Monday, November 20, 2023

Mastering chess

The world is playing chess, and you're playing checkers.

Robert Dugoni, The World Played Chess

Good Vietnam War novels are still being written, even if those who experienced the war are getting a bit long in the tooth, and Robert Dugoni's The World Played Chess (2021) is one of them. As the title suggests, it's a complicated world out there, in peace as much as in war.

Dugoni tells three related stories at the same time. One is the journal kept by William while a marine serving in Vietnam. Other marines die around him, and later his guilt from what he did in the war is compounded by the fact that he survived and they didn't.

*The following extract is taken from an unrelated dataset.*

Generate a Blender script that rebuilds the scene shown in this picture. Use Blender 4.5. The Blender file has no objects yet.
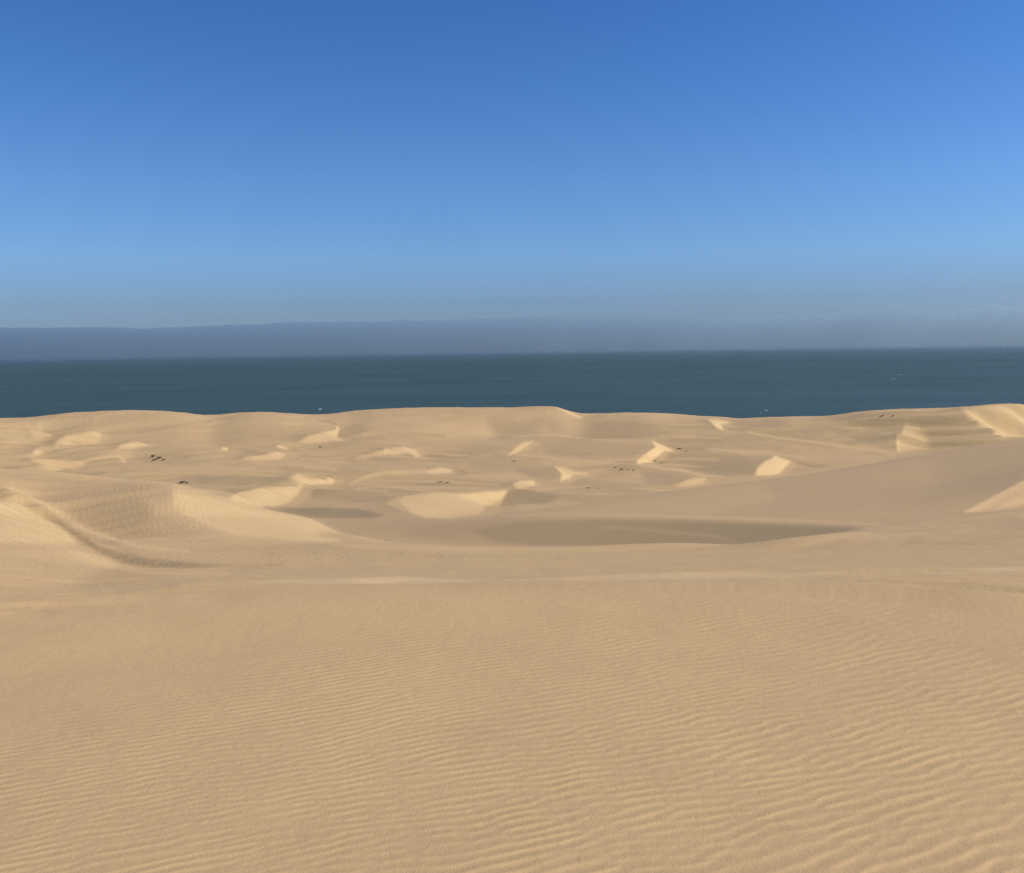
import bpy, math, random
import numpy as np
from mathutils import Vector, Matrix

# ------------------------------------------------------------------ scene
scene = bpy.context.scene
COL = scene.collection
W, H = 1024, 873
EYE = 86.0                      # eye height above the sea, metres
FPX = 887.0                     # focal length in pixels
PITCH = math.atan((H / 2 - 349.5) / FPX)
ROLL = math.atan(15.0 / 1024.0)
SUN_EL, SUN_AZ = 39.0, 101.0    # azimuth clockwise from +Y (view direction)

cam_d = bpy.data.cameras.new("camera")
cam = bpy.data.objects.new("camera", cam_d)
COL.objects.link(cam)
scene.camera = cam
cam_d.sensor_fit = 'HORIZONTAL'
cam_d.sensor_width = 36.0
cam_d.lens = 36.0 * FPX / W
cam_d.clip_start = 0.05
cam_d.clip_end = 400000.0
cp, sp = math.cos(PITCH), math.sin(PITCH)
cr, sr = math.cos(ROLL), math.sin(ROLL)
FWD = np.array([0, cp, -sp]); R0 = np.array([1.0, 0, 0]); U0 = np.array([0, sp, cp])
RIGHT = R0 * cr - U0 * sr
UP = U0 * cr + R0 * sr
m = Matrix(((RIGHT[0], UP[0], -FWD[0], 0), (RIGHT[1], UP[1], -FWD[1], 0),
            (RIGHT[2], UP[2], -FWD[2], EYE), (0, 0, 0, 1)))
cam.matrix_world = m


def ray(u, v):
    """azimuth (rad, clockwise from +Y) and slope dz/dr of the line of sight"""
    d = FWD * FPX + RIGHT * (u - W / 2) + UP * (H / 2 - v)
    r = math.hypot(d[0], d[1])
    return math.atan2(d[0], d[1]), d[2] / r


def tag(o, label=None, cat=None, group=None, kind=None):
    if label: o['label'] = label
    if cat: o['category'] = cat
    if group: o['group'] = group
    if kind: o['kind'] = kind
    return o


# ------------------------------------------------------------------ numeric helpers
def pchip(x, y, xi):
    x = np.asarray(x, float); y = np.asarray(y, float)
    h = np.diff(x); dl = np.diff(y) / h
    n = len(x); d = np.zeros(n)
    if n == 2:
        d[:] = dl[0]
    else:
        w1 = 2 * h[1:] + h[:-1]; w2 = h[1:] + 2 * h[:-1]
        ok = dl[:-1] * dl[1:] > 0
        with np.errstate(divide='ignore', invalid='ignore'):
            dd = (w1 + w2) / (w1 / dl[:-1] + w2 / dl[1:])
        d[1:-1] = np.where(ok, dd, 0)
        d[0], d[-1] = dl[0], dl[-1]
    xi = np.clip(xi, x[0], x[-1])
    i = np.clip(np.searchsorted(x, xi) - 1, 0, n - 2)
    t = (xi - x[i]) / h[i]
    t2, t3 = t * t, t * t * t
    return ((2 * t3 - 3 * t2 + 1) * y[i] + (t3 - 2 * t2 + t) * h[i] * d[i]
            + (-2 * t3 + 3 * t2) * y[i + 1] + (t3 - t2) * h[i] * d[i + 1])


def sstep(a, b, x):
    t = np.clip((x - a) / (b - a), 0, 1)
    return t * t * (3 - 2 * t)


def smax(a, b, k):
    h = np.clip(0.5 + 0.5 * (a - b) / k, 0, 1)
    return b * (1 - h) + a * h + k * h * (1 - h)


def tile_sample(T, size, x, y):
    n = T.shape[0]
    fx = (x / size * n) % n; fy = (y / size * n) % n
    ix = fx.astype(int); iy = fy.astype(int)
    tx = fx - ix; ty = fy - iy
    ix %= n; iy %= n
    jx = (ix + 1) % n; jy = (iy + 1) % n
    return ((T[iy, ix] * (1 - tx) + T[iy, jx] * tx) * (1 - ty)
            + (T[jy, ix] * (1 - tx) + T[jy, jx] * tx) * ty)


def smooth_noise(seed, n=1024, lo=4, hi=60, power=1.6, aniso=1.0):
    """periodic band noise, unit variance"""
    rng = np.random.RandomState(seed)
    w = np.fft.fft2(rng.randn(n, n))
    k = np.fft.fftfreq(n, 1.0 / n)
    kx, ky = np.meshgrid(k, k)
    kk = np.hypot(kx * aniso, ky) + 1e-9
    f = kk ** (-power) * (kk >= lo) * np.exp(-(kk / hi) ** 2)
    g = np.real(np.fft.ifft2(w * f))
    return g / g.std()


def ripple_tile(seed, n=1024, waves=90, spread=0.12, bw=0.12):
    """wind ripples as a complex wave field: crests along x, wavelength size/waves"""
    rng = np.random.RandomState(seed)
    w = np.fft.fft2(rng.randn(n, n))
    k = np.fft.fftfreq(n, 1.0 / n)
    kx, ky = np.meshgrid(k, k)
    f = np.exp(-((ky - waves) / (bw * waves)) ** 2 / 2 - (kx / (spread * waves)) ** 2 / 2)
    a = np.fft.ifft2(w * f)
    return a / np.abs(a).mean()


def ripple_field(T, lam, ang, x, y, waves=90):
    """complex ripples of wavelength lam, crests turned by ang degrees"""
    t = math.radians(ang)
    xr = x * math.cos(t) + y * math.sin(t); yr = -x * math.sin(t) + y * math.cos(t)
    return tile_sample(T, lam * waves, xr, yr)


def ripple_height(a):
    """metres over wavelength: rounded troughs, sharper crests, flat where the waves cancel"""
    ph = np.angle(a)
    s = np.sin(ph + 0.4 * np.sin(ph))
    p = (s * 0.5 + 0.5) ** 1.3
    return (p - 0.45) * np.tanh(np.abs(a) * 1.3)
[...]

After the war, he works with Vincent, a recent high school graduate, on a construction crew. Vincent makes his own mistakes, faces his own dangers and takes his own risks even without a war. Meanwhile William shares a little about his Vietnam experiences.

In the third story, Vincent is a middle-aged adult with children of his own when he receives William's journal in the mail. Meanwhile, Vincent's son. Beau, is also just out of high school and struggling into manhood in a dangerous, complicated world.

With parallel stories of boys becoming men and facing many of same struggles, Dugoni weaves a compelling story about growing into manhood. This novel was recommended to me by a woman, so obviously its message is not for men alone.